I'm going to have to bend the definition of "song" to mean "song or work or album." This will mostly be music that means a lot to me for one reason or another, but if you'd asked me this question in February or March the answers would have been different.

  • Ezio Pinza singing Leporello's catalog aria from Don Giovanni, the first classical piece I can remember hearing. I listened to it a lot at the tender age of 6 - it's a good thing I didn't understand what he was singing about. Pinza recorded this very late in the day, but late Pinza is better than almost any other bass in his prime. I bonded so firmly with the record that Pinza remains one of my favorite basses and this my favorite performance of the aria.

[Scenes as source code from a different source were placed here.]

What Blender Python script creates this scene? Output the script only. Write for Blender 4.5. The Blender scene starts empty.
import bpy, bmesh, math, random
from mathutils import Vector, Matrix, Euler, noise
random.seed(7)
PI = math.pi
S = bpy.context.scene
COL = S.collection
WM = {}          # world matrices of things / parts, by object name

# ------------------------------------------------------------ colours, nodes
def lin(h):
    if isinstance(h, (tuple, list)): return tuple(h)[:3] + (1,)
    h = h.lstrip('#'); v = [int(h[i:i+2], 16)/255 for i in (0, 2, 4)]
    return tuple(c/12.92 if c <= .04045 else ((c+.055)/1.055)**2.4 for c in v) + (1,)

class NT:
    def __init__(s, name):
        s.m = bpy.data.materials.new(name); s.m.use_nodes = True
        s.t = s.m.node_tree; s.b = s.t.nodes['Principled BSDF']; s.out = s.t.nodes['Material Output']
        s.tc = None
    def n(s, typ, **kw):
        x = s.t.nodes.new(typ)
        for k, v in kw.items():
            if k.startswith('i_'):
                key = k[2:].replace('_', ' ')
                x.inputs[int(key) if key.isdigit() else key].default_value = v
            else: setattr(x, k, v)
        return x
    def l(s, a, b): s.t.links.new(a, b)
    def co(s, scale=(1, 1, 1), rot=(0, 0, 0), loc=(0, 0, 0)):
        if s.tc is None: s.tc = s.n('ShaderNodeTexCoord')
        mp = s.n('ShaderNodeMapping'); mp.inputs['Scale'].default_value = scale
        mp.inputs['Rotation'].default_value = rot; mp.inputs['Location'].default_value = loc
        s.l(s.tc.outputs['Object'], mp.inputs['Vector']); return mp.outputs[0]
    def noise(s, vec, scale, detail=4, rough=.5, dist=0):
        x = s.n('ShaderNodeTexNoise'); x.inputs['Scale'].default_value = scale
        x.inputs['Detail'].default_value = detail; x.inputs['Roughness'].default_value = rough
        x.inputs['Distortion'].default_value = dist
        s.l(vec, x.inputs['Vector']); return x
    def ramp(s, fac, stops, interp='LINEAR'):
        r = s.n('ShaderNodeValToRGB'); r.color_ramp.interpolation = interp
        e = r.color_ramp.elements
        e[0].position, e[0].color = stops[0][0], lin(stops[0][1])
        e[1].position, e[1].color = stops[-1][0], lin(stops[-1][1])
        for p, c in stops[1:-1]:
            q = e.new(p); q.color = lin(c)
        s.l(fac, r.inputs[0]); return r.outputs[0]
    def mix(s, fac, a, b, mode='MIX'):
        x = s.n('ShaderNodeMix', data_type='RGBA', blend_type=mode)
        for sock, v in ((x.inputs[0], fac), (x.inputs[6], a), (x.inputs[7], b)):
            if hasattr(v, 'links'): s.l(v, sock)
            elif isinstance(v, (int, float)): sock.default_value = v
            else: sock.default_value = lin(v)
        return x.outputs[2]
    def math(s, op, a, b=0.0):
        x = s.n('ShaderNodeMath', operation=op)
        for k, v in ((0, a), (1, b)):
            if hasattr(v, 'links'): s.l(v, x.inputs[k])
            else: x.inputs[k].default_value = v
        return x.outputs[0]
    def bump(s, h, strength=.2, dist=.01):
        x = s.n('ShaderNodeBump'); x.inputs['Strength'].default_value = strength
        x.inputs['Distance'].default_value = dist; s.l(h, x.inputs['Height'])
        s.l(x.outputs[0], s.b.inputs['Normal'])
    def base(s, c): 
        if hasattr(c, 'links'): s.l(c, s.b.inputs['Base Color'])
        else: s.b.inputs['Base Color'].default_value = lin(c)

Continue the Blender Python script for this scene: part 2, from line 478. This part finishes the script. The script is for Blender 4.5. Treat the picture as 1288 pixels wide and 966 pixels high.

  • Eva Turner singing "Ritorna vincitor!" from Aida, conducted by Sir Thomas Beecham, a recording that changed my life profoundly. I heard it for the first time on a CD I bought for my then-housemate; the intense hunt for more Turner recordings that followed turned me into an opera fan; my quest for more information on Turner herself got me onto various opera newsgroups and mailing lists and eventually made me many important friendships. I'm now working on a biography of Turner and have a tiny second career as a music writer. If this hadn't happened, I might have a darkroom in my basement. This was very likely the better outcome (and it happened as a result of numerous doors opening and closing).

    Oh, and it is one hell of a performance. If you've never heard it, do look for it.

  • Le Nozze di Figaro, with its perfect structure and three-hour parade of great music, is almost the only opera I'm willing to see annually. It also appears to be virtually bulletproof, or maybe it just brings out the best in everybody: I've seen five or six different productions that cost from thousands to millions and they all worked, musically, dramatically, and vocally. (I could live with seeing Tristan und Isolde annually if the intensity didn't kill me.)

  • La Bohème persuaded me that I was an idiot not to take Puccini seriously.

  • I've been listening obsessively to the two CDs by Csókolom, a string group that performs what it descrbes as the music of Greater Transylvania. Sometimes Greater Transylvania extends as far as Hollywood and Henry Mancini's theme for the Pink Panther films, but mostly it's wild music from Hungary, Romania, and greater Romany. Anti von Klewitz sings and plays lead violin with bite and a truly remarkable rhythmic sense. The mixture of joy, fierceness, and melancholy is perfect and perfectly suits my state of mind. If only I had the language and vocal range to sing the songs, or knew the steps that go with the dances!

  • Stephen Kovacevich playing the last Beethoven piano sonata, op. 111. He's recorded it several times - this would be the version in the EMI box of the complete sonatas. Passionate, imaginative, and transcendent; one of the greatest recordings I've ever heard of anything.

Right; that's six bullet points, but I had to get something purely instrumental on the list.

Five people to whom I'm passing the baton

Like Tim, to anyone who'd like to take it.